Nascido em Porto Alegre, Ricardo Teles trabalha como fotógrafo independente para publicações como as revistas alemã Der Spiegel e National Geografic Brasil, pela qual recebeu por duas vezes o prêmio Best Edit de melhor reportagem internacional (2013 e 2015). Foi pesquisando sobre patuás, que cheguei até o seu trabalho e o ensaio “Encantados”. É um prazer recebê-lo no Andarilha para falar sobre suas andanças pelo Brasil:
• O que te levou a fotografar as celebrações afro-brasileiras? Por que o nome Encantados?
Encantados é um termo usado em um religião peculiar do Maranhão, o Terecô. Significa estar sob efeito de encantaria, de um ente espiritual. Acho que isso se aplica bem para o estado de espírito das pessoas que participam das celebrações afro-brasileiras de maneira geral. É uma busca pela ancestralidade, de um significado a existência.

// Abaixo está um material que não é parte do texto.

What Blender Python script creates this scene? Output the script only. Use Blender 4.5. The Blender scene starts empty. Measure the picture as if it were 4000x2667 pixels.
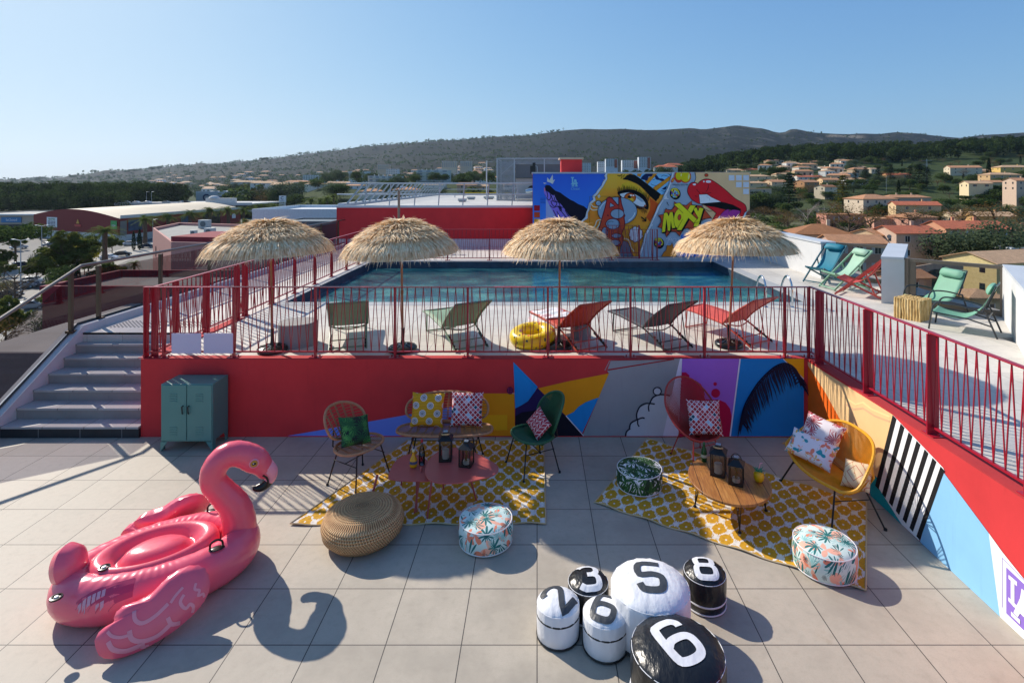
import bpy, bmesh, math, random
from mathutils import Vector as V, Matrix as MX, noise as mn
from mathutils.bvhtree import BVHTree
sc = bpy.context.scene
col = sc.collection
PI = math.pi
R = math.radians
rnd = random.Random(7)
sin, cos = math.sin, math.cos
# camera facts: eye 3.65 m above the lower terrace, looking along +Y
FX, CX, CY, EYE = 2130.0, 2098.0, 718.0, 3.65
def P(x, y, Y):
    return V(((x-CX)/FX*Y, Y, EYE-(y-CY)/FX*Y))
def PF(x, y, z=0.0):      # a measured spot on a level of height z
    Y = (EYE-z)*FX/(y-CY)
    return V(((x-CX)/FX*Y, Y, z))
def lin(c):
    return c/12.92 if c <= .04045 else ((c+.055)/1.055)**2.4
def C(h):
    if not isinstance(h, str): return tuple(h)[:3]+(1,)
    h = h.lstrip('#')
    return tuple(lin(int(h[i:i+2], 16)/255) for i in (0, 2, 4))+(1,)
# ---------------------------------------------------------------- mesh builder
class MB:
    def __init__(s): s.v = []; s.f = []; s.m = []
    def add(s, vs, fs, m=0):
        o = len(s.v); s.v += [tuple(p) for p in vs]
        for f in fs: s.f.append(tuple(i+o for i in f)); s.m.append(m)
        return s
    def poly(s, pts, m=0): return s.add(pts, [tuple(range(len(pts)))], m)
    def box(s, x0, x1, y0, y1, z0, z1, m=0, T=None):
        vs = [V((x, y, z)) for z in (z0, z1) for y in (y0, y1) for x in (x0, x1)]
        if T is not None: vs = [T @ p for p in vs]
        return s.add(vs, [(0, 2, 3, 1), (4, 5, 7, 6), (0, 1, 5, 4), (2, 6, 7, 3), (0, 4, 6, 2), (1, 3, 7, 5)], m)
    def prism(s, pts, z0, z1, m=0, T=None):
        n = len(pts)
        vs = [V((p[0], p[1], z0)) for p in pts]+[V((p[0], p[1], z1)) for p in pts]
        if T is not None: vs = [T @ p for p in vs]
        return s.add(vs, [tuple(range(n-1, -1, -1)), tuple(range(n, 2*n))]+[(i, (i+1) % n, n+(i+1) % n, n+i) for i in range(n)], m)
    def tube(s, pts, r, n=8, closed=False, m=0, cap=True, flat=1.0):
        pts = [V(p) for p in pts]; k = len(pts)
        rs = r if isinstance(r, (list, tuple)) else [r]*k
        up = None; rings = []
        for i, p in enumerate(pts):
            if closed: d = pts[(i+1) % k]-pts[i-1]
            else: d = pts[min(i+1, k-1)]-pts[max(i-1, 0)]
            if d.length < 1e-9: d = V((0, 0, 1))
            d.normalize()
            if up is None:
                up = V((0, 0, 1)) if abs(d.z) < .9 else V((0, 1, 0))
            a = (up-d*up.dot(d))
            if a.length < 1e-6: a = d.orthogonal()
            a.normalize(); up = a; b = d.cross(a)
            rings.append([p+a*rs[i]*cos(2*PI*j/n)*flat+b*rs[i]*sin(2*PI*j/n) for j in range(n)])
        vs = [q for g in rings for q in g]; fs = []
        for i in range(k if closed else k-1):
            for j in range(n):
                a0 = i*n+j; a1 = i*n+(j+1) % n; b0 = ((i+1) % k)*n+j; b1 = ((i+1) % k)*n+(j+1) % n
                fs.append((a0, b0, b1, a1))
        if not closed and cap:
            fs.append(tuple(range(n))); fs.append(tuple((k-1)*n+j for j in range(n-1, -1, -1)))
        return s.add(vs, fs, m)
    def bar(s, p, q, w, h=None, m=0, up=(0, 0, 1)):
        p = V(p); q = V(q); h = w if h is None else h
        d = (q-p).normalized(); u = V(up)
        if abs(d.dot(u)) > .97: u = V((0, 1, 0))
        a = d.cross(u).normalized(); b = a.cross(d).normalized()
        vs = [e+a*w/2*i+b*h/2*j for e in (p, q) for j in (-1, 1) for i in (-1, 1)]
        return s.add(vs, [(0, 2, 3, 1), (4, 5, 7, 6), (0, 1, 5, 4), (2, 6, 7, 3), (0, 4, 6, 2), (1, 3, 7, 5)], m)
    def lathe(s, prof, c=(0, 0, 0), n=24, m=0, sx=1, sy=1, rot=0, wob=None):
        c = V(c); k = len(prof); vs = []
        for r, z in prof:
            for j in range(n):
                a = 2*PI*j/n+rot; q = r*(wob(a, z) if wob else 1)
                vs.append(c+V((q*cos(a)*sx, q*sin(a)*sy, z)))
        fs = [(i*n+j, i*n+(j+1) % n, (i+1)*n+(j+1) % n, (i+1)*n+j) for i in range(k-1) for j in range(n)]
        if prof[0][0] > 1e-6: fs.append(tuple(range(n-1, -1, -1)))
        if prof[-1][0] > 1e-6: fs.append(tuple((k-1)*n+j for j in range(n)))
        return s.add(vs, fs, m)
    def cyl(s, c, r, z0, z1, n=16, m=0): return s.lathe([(r, z0), (r, z1)], c, n, m)
    def ball(s, c, r, n=10, m=0, sz=1):
        return s.lathe([(max(r*sin(PI*i/n), 1e-5), -r*cos(PI*i/n)*sz) for i in range(n+1)], c, n*2, m)
    def build(s, name, mats, parent=None, smooth=35, bevel=0, weld=False):
        me = bpy.data.meshes.new(name)
        me.from_pydata(s.v, [], s.f)
        if not isinstance(mats, (list, tuple)): mats = [mats]
        for q in mats: me.materials.append(q)
        if len(mats) > 1: me.polygons.foreach_set('material_index', s.m)
        if weld:
            b = bmesh.new(); b.from_mesh(me); bmesh.ops.remove_doubles(b, verts=b.verts, dist=1e-5)
            bmesh.ops.recalc_face_normals(b, faces=b.faces); b.to_mesh(me); b.free()
        if smooth:
            me.polygons.foreach_set('use_smooth', [True]*len(me.polygons))
            me.set_sharp_from_angle(angle=R(smooth))
        me.update()
        o = bpy.data.objects.new(name, me); col.objects.link(o)
        if parent is not None: o.parent = parent
        if bevel:
            d = o.modifiers.new('bevel', 'BEVEL'); d.width = bevel; d.segments = 2; d.limit_method = 'ANGLE'; d.angle_limit = R(40)
        return o
def tag(o, label=None, cat=None, group=None, kind=None):
    if label: o['label'] = label
    if cat: o['category'] = cat
    if group: o['group'] = group
    if kind: o['kind'] = kind
    return o
def thing(name, label, cat, loc=(0, 0, 0), rz=0, group=None):
    o = bpy.data.objects.new(name, None); col.objects.link(o); o.empty_display_size = .2
    o.location = loc; o.rotation_euler = (0, 0, rz)
    return tag(o, label, cat, group)
def copy_tree(o, parent=None, kids=None):
    c = o.copy(); col.objects.link(c)
    if parent is not None: c.parent = parent
    for ch in list(o.children): copy_tree(ch, c)
    return c
def dup(o, loc, rz=0, label=None, group=None, s=None):
    c = copy_tree(o); c.location = loc; c.rotation_euler = (0, 0, rz)
    if label: c['label'] = label
    if group: c['group'] = group
    if s is not None: c.scale = (s, s, s) if isinstance(s, (int, float)) else s
    return c
def struct(mb, name, m, **k): return tag(mb.build(name, m, **k), kind='structure')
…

Extraídos a força do seu meio social e natural; condenados a dispersão e a mistura, mercadejados e vendidos, os africanos encontravam-se diante de uma situação limite quando foram trazidos para cá. Foram trezentos e cinquenta anos de escravidão negra no Brasil; o mais perverso, duradouro e lucrativo negócio do Novo Mundo.
O banzo, o auto-aniquilamento, e os quilombos, os levantes em massa, foram alternativas que equivalem à negação no engajamento a conversão. Além delas, entretanto, talvez a mais comum e eficaz forma de resistência foi a encontrada pelos cultos e celebrações afro-brasileiras. Ao invés da auto-destruição ou da guerra, procurou-se enfrentar as mais duras condições com a disposição de perdurar. O artifício de que se valeram, com essa finalidade, foi o de transformar o impulso autodestrutivo em discurso.
A cultura afro-brasileira se desenvolveu e se multiplicou com base neste pensamento e hoje apresenta uma diversidade e riqueza enorme. Fora isso, este tema cruza com meu ensaio anterior, o Terras de Preto, sobre quilombos no Brasil. Foi de certa forma como um prosseguimento, considerando porém as diferenças de estilo e de abordagem.
• Pra você, o que é “patuá?”
Patuá, mesmo para os mais céticos, é a fé na vida. É falar consigo no papel de outro. Geralmente vem simbolizado em amuletos, correntes, brincos ou anéis. Porém, no fundo é isso: a fé em essência. • Como é ser um fotógrafo andarilho e fazer uma série como a Transbrasilianas?
Transbrasilianas é um projeto em desenvolvimento que conta as minhas impressões de um Brasil profundo, de minhas experiências como fotógrafo andarilho. É interessante mencionar que todas as imagens feitas até aqui foram realizadas quando eu estava a serviço de algum trabalho. Ou seja, até o momento não consegui tempo e recursos para mergulhar neste assunto com total liberdade que gostaria.
Em um deles, por exemplo, fiquei por três meses viajando pelo Mato Grosso, foram mais de trinta mil quilômetros por todos cantos do estado e uma experiência muito forte. Neste período, convivi muito com caminhoneiros, que são um dos temas mais importantes deste projeto; além de tantos outros personagens que fui encontrando pelo caminho e que são muitas vezes invisíveis aos olhos de quem habita as grandes cidades.
Enfim, a estrada revelou-se um tema onde consigo abordar diferentes questões sociais e ambientais do Brasil. Acho que é projeto mais inspirador que tenho em toda minha vida profissional; um registro pessoal que é a soma de impressões sobre questões importantes para um melhor conhecimento do país. Continuo intensamente nessa vida de andarilho e tenho muito orgulho de conhecer o Brasil muito além das capitais.